#1 ST GERMAIN: OUR FIRST MEETING
Mysticism had always intrigued me...
As a Catholic, that most supernatural and mystic of faiths, I am well versed in miracles, mysteries and prophetic teachings. Prophets who were able to have a direct experience of God or communicated with angels like Isaiah or saints like St Hildegard of Bingen or Theresa of Avila provided me with fresh insights into human dilemma. Why not ask them or other historical characters what really happened to them? Surely after their deaths they would have all the answers. The question was how?

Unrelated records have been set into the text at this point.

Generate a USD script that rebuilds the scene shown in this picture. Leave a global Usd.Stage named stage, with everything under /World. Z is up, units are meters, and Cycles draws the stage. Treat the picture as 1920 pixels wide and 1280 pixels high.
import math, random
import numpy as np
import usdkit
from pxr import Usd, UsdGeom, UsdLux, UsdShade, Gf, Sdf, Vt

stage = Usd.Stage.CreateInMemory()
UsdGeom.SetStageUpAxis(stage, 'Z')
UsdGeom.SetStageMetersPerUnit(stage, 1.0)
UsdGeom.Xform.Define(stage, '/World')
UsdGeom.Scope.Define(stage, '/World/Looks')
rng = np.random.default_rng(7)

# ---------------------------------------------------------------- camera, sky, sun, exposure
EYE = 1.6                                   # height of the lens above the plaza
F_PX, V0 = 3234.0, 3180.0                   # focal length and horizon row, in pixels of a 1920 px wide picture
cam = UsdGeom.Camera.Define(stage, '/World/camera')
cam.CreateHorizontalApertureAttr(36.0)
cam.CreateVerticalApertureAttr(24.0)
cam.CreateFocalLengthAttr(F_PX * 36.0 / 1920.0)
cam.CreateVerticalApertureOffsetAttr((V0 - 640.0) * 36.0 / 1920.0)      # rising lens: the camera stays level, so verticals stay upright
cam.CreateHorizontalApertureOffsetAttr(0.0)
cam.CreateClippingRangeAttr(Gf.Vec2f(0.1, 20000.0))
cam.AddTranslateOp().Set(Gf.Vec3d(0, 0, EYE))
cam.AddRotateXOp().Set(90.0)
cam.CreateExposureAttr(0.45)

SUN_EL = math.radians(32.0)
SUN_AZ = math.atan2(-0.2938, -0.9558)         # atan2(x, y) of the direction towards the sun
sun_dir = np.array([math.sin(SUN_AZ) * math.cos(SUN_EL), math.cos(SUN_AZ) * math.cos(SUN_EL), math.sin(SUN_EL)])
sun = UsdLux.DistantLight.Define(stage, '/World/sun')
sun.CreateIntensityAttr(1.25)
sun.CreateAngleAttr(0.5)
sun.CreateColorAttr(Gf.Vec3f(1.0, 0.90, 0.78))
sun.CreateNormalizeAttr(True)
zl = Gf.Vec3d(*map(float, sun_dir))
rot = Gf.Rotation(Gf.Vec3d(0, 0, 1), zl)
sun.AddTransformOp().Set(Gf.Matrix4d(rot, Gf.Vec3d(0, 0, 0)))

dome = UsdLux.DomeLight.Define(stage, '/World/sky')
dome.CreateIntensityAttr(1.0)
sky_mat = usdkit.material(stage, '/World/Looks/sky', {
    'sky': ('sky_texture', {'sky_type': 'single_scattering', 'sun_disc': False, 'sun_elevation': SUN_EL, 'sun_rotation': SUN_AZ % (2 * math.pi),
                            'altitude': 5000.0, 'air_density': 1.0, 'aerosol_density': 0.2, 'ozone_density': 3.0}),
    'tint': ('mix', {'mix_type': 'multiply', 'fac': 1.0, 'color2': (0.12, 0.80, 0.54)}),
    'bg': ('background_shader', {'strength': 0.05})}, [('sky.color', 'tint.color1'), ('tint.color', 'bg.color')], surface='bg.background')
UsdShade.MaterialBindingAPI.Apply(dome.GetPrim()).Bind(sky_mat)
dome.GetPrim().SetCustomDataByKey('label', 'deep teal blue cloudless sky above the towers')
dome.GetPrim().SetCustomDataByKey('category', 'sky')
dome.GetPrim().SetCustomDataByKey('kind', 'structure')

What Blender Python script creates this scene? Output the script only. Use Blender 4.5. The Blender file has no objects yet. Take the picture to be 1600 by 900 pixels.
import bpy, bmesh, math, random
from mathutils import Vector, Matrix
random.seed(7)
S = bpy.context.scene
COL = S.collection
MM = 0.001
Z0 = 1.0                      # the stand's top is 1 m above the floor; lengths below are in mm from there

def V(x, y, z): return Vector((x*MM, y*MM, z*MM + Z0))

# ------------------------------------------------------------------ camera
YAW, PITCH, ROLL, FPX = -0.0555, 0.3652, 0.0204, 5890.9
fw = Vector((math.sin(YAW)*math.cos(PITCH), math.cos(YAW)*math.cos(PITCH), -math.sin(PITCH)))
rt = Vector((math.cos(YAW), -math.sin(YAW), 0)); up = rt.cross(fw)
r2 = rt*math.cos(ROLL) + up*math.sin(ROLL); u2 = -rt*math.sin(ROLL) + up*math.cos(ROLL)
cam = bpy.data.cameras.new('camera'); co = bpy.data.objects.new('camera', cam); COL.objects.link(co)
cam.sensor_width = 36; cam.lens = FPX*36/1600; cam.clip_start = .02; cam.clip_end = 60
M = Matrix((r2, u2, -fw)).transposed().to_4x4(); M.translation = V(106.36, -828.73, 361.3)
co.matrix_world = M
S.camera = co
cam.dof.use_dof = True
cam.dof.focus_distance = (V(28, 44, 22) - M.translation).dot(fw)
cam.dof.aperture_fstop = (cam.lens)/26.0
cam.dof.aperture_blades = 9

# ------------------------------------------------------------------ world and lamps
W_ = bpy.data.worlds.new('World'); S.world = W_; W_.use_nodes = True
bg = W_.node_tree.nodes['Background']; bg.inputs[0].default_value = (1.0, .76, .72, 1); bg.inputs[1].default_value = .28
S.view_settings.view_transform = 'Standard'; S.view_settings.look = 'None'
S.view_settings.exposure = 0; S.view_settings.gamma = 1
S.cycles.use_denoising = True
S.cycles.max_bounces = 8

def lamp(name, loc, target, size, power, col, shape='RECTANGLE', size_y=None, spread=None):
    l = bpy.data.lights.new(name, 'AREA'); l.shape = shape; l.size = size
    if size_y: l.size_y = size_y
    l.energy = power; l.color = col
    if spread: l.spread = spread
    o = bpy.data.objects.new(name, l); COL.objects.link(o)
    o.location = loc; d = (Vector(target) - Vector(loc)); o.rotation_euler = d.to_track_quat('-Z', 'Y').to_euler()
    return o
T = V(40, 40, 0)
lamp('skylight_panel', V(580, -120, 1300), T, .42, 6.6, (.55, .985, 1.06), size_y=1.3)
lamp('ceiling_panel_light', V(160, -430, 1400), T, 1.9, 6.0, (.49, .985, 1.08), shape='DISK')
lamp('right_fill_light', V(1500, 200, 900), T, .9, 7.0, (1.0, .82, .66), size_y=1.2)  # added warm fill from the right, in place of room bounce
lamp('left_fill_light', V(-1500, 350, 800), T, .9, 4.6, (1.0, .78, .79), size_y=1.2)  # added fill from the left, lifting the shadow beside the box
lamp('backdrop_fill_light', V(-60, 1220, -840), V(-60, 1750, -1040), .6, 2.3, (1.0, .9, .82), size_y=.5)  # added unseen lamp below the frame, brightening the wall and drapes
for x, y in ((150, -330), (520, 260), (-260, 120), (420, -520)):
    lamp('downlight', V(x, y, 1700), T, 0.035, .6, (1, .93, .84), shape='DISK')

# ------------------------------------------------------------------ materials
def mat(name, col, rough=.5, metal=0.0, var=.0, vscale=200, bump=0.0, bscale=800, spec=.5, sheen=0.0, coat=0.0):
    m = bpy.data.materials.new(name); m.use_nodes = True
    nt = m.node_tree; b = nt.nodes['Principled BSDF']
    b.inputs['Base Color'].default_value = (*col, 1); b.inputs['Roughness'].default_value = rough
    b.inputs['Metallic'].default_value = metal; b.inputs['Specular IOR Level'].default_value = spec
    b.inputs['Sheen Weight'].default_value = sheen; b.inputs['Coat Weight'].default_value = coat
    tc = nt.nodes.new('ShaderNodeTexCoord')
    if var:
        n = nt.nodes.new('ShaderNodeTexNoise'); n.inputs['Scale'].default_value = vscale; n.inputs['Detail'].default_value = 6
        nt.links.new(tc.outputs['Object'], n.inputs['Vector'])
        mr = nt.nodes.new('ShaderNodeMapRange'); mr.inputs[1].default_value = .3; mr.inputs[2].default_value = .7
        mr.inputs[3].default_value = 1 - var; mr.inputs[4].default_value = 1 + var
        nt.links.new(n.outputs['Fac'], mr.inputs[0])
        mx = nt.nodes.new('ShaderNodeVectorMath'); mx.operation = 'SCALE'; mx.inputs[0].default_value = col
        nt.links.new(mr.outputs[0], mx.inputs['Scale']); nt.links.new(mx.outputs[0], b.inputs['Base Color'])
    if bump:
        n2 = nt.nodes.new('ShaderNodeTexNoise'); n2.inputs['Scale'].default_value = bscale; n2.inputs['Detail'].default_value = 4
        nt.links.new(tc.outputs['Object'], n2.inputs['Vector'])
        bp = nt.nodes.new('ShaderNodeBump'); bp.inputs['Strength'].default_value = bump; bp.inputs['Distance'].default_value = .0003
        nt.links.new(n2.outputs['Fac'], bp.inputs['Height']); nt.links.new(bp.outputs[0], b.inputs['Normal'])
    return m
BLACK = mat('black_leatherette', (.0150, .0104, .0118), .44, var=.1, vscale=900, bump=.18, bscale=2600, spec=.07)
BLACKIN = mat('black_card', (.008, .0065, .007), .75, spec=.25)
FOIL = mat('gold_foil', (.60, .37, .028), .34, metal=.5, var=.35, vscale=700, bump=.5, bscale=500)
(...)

I had never heard of channeling until I read Shirley MacLaine’s Dancing in the Light (1986) and it seemed to be a new name for the process prophets and saints who, in meditations and dreams, were given insights and revelations. It appeared to be a method to stretch through time to gain answers and to unlock history’s secrets.
It was a process by which a person could communicate and receive information from a non-physical being. It’s somewhat like a television channel; a path along which signals can be sent from a distant transmitter to the receiver who can interact with the transmitter while they receive data, images, light or healing energy.
Then I read that someone had channeled a being called St Germain who had been a French Count in revolutionary France but he had also been Merlin, Francis Bacon, Christopher Columbus, Roger Bacon and the Prophet Samuel. Here was someone who had a good resume: Magician, attorney general, explorer, philosopher and mystic and was intelligent, articulate, widely published and available … a man with answers. All I had to do was to find someone who could channel him. That exercise would take two years.
On a Sunday night, in a late Sydney summer, when the currawongs whistled to one another well after dark and the cicadas drummed hard, I sat waiting for Peter Abraham, who it was hoped, would channel St Germain.
I had everything; a list of questions, a tape recorder, a notebook, pens and spare batteries. As soon as the birds and the barking dogs had settled, Peter together with friends led an invocation, then guided the meditation and prayers to open a sacred space to allow beings of great power to come through and enter his body. A host of beings, with both familiar and strange names, would speak for about an hour. First, a group of angels cleared the room followed by other beings familiar to metaphysical literature: Master Kuthumi with Lady Portia, Lord Esarion, El Moyra, and Master Hilarion with Lady Nada, Djwal Kuhl and Lady Leto, Pallas Athene, Serapis Bey and Lakshimi, but no St Germain. Some of them whom the participants called masters would speak through Peter or his friend Michaela Clinton providing guidance. While other masters remained quietly watching. Their presence and movement around the room was vividly described by the channel and others who could perceive their unseen presence.
Then a being called Lord Sananda entered, unannounced.
Everyone seemed to know who Lord Sananda was; they welcomed him with beaming faces. When he said, “I speak as ‘Jeshua’”, the cicadas suddenly stopped drumming as if ready to listen and I felt a pulse of excitement go through the room. He spoke gently, recounting a parable about patience and mercy using the Middle Eastern imagery of the natural beauty and fruitfulness of the vines, the vibrant colour of the flowers and lilies of the field and his love for his flock: his children. When he left us, we remained in contemplation for fifteen minutes until there was a rustle and the dog started barking loudly and the cicadas joined him.
St Germain had arrived. Those who saw him clairvoyantly described a vision of a bearded man with glossy black hair in a violet cloak, spinning like a top, sparkling with amethyst and gold, an electric shock crackling through time. After the peace and lyricism of Lord Sananda, we laughed at his dramatic entrance. He spoke precisely through Peter offering advice, answering the groups’ questions on healing, career progression, conflict resolution, dancing, music and spiritual development. He was charming, compassionate, witty, wise but ultimately, quirky.
On this first occasion, Peter, while channeling him, rose from his chair, came over to me and said, “Give me your hand.” I was reluctant to do so because I had been constantly warned never to touch a channel while they were channeling for fear of causing them a shock. “Give me your hand,” he insisted. I held it out and he kissed it. I was very surprised. “Don’t you know who I am?” he asked. “Yes, you are St Germain, and you are a Master.”
“And what is that?” he asked. Tongue-tied, I could not answer him. My God, I was thinking, he’s reading my mind about him having a good resume when he probably runs the universe and he thinks I’m patronising. No wonder he wants me to find out what a Master is! St Germain moved on complimenting the woman sitting next to me on the birth of her son. I did not ask one question but I decided to find out more about St Germain and what it meant to be a Master.
That decision would take me to places I never thought I would go.